Lamont Touts Infrastructure Investments

Photo By Jean Falbo Sosnovich

Gov. Ned Lamont addresses the media during a stop in Ansonia last week.

ANSONIA — Gov. Ned Lamont held a press conference at the Ansonia train station last week to tout improvements to the Waterbury branch train line.

In addition, Lamont highlighted the money coming to Connecticut from the federal infrastructure bill that was approved in Congress last week.

The Waterbury branch is a 27-mile-long, single-track Metro-North train line with six train stations in Waterbury, Naugatuck, Beacon Falls, Seymour, Ansonia and Derby.

For years local officials, riders and transportation advocates have complained that the lack of reliable and consistent train service acts as a major hurdle to economic development in the Naugatuck Valley. The complaints hit a crescendo in 2014, when a commuter described trains on the Waterbury line as an outhouse on wheels.”

But now officials say that’s changing.

These upgrades will make your lives easier going forward, and will help bring economic development up and down the Valley. You won’t even recognize this area in 10 years,” Lamont said.

According to information provided by state Department of Transportation Director of Communications Kafi Rouse, this year the DOT and Metro-North completed railroad tie replacements and grade-crossing repairs to enable increased service on the Waterbury Branch Line in 2022.

Train service was replaced with substitute bus service from June 2021 through September 2021 to facilitate this work.

In 2022, weekday service will increase from 15 to 22 weekday trains. The total cost for the new service is $6.14 million annually. 

The state budget includes $1.23 million in fiscal year 2023 to match federal funding.
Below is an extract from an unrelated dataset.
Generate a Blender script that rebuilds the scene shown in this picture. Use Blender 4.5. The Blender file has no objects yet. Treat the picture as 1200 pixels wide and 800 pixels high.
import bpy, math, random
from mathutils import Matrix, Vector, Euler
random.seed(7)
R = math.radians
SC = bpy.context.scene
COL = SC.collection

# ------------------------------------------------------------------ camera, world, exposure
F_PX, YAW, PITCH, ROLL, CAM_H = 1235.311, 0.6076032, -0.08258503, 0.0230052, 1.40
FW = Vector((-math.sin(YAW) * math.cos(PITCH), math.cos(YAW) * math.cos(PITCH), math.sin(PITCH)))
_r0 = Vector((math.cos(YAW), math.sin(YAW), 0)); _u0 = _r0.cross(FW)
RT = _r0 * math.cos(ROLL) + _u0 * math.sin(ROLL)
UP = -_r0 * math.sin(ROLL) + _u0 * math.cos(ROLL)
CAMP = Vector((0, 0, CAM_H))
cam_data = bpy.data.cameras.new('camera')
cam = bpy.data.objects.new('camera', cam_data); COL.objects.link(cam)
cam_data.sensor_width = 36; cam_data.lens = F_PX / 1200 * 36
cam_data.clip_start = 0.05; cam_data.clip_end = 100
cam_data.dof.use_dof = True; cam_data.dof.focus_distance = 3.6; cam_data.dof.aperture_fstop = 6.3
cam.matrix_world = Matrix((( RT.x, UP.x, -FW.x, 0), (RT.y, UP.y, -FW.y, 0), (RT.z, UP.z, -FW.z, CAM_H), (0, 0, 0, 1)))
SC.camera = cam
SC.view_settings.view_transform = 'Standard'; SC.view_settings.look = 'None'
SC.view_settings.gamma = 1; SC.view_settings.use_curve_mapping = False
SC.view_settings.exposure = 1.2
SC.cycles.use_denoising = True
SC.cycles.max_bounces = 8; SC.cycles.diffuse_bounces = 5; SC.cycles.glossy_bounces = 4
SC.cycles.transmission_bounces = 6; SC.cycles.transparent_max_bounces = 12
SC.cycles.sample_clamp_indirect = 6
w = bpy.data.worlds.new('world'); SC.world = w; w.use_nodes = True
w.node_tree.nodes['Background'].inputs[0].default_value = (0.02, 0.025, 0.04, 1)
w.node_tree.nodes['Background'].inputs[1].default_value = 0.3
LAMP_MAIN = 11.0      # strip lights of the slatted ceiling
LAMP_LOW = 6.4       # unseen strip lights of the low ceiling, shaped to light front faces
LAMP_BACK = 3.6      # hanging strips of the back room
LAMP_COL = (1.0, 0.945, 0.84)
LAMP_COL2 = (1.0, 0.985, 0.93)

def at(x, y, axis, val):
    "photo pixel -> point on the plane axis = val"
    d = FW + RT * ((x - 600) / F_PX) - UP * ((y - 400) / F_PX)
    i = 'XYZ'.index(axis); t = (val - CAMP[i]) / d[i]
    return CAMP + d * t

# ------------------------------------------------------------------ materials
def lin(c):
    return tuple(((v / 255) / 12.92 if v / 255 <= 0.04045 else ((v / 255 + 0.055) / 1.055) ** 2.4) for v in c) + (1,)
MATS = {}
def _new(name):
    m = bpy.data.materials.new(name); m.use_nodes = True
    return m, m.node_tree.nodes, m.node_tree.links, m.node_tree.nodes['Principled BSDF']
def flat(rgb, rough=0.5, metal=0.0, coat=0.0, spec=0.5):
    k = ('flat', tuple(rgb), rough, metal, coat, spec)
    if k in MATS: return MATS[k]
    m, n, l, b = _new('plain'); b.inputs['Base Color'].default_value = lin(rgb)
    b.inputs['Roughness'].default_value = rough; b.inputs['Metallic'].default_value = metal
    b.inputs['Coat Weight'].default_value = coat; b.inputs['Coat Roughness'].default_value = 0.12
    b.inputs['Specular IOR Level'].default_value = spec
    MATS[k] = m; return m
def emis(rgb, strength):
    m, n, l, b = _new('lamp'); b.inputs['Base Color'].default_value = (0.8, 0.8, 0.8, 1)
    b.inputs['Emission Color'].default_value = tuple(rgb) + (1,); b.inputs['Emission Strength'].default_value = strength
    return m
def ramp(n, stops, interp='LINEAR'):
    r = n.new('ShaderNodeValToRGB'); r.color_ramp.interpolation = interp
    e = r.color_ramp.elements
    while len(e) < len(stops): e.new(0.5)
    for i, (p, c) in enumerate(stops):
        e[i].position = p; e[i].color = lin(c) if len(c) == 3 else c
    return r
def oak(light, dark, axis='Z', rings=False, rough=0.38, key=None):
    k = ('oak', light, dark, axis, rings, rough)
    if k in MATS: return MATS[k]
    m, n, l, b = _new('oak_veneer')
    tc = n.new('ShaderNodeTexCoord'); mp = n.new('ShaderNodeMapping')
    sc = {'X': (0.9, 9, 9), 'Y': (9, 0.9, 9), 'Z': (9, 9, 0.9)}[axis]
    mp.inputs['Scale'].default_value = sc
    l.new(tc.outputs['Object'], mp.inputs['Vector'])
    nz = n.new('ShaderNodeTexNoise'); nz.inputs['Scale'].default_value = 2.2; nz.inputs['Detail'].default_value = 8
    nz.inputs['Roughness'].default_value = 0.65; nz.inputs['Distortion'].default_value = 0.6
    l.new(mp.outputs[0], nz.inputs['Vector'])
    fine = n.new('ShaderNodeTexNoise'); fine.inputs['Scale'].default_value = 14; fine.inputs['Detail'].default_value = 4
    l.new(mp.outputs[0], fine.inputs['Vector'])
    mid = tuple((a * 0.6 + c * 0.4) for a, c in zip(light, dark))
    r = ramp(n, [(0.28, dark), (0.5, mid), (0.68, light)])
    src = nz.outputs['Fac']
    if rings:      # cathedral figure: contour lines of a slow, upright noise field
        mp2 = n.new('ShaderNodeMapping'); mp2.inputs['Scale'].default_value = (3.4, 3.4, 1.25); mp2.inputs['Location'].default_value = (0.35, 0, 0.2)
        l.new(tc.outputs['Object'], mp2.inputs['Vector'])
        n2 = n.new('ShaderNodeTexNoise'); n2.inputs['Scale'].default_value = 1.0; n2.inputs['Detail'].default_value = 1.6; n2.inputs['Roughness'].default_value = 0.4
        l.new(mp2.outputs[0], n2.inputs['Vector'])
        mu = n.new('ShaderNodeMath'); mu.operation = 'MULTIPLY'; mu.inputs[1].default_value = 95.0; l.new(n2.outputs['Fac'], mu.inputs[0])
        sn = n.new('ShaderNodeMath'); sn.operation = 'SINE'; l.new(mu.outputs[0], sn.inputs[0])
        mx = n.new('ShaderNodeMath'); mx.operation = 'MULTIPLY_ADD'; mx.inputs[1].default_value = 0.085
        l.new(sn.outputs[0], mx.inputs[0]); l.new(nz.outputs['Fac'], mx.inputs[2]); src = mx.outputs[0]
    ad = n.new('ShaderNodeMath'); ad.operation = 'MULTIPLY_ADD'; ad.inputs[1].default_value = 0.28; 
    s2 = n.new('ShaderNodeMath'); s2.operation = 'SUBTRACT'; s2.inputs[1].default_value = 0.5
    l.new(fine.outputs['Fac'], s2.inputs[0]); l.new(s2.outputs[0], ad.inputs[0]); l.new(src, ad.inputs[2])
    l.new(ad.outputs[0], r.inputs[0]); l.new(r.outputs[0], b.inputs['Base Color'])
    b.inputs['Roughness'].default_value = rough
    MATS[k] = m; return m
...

Expanded weekday train service will begin in summer of 2022, according to the DOT.

Then, moving forward, as part of the $1.3 billion slated for bus and rail improvements under the brand new $1.2 trillion infrastructure bill, the Waterbury Line’s five remaining train stations in Beacon Falls, Ansonia, Derby, Naugatuck and Seymour are in line for major upgrades to their boarding platforms, Rouse said, along with the additional of new signage, guardrails, handrails, variable message signs, P.A. system, security cameras, heated platform access ramps and stairs and site drainage improvements. 

Construction on the new platforms is slated to start in fall 2023 with an anticipated completion date of fall 2026.

Mayor David Cassetti welcomes any new improvements to the line, and sees it as further enhancement to Ansonia’s downtown with a newly opened police station, and 400 apartments slated for the area.

Anytime the federal delegation comes to town is a good thing for Ansonia,” Cassetti said. The people moving into the new apartments right across the street from here will use this train line to go back and forth.”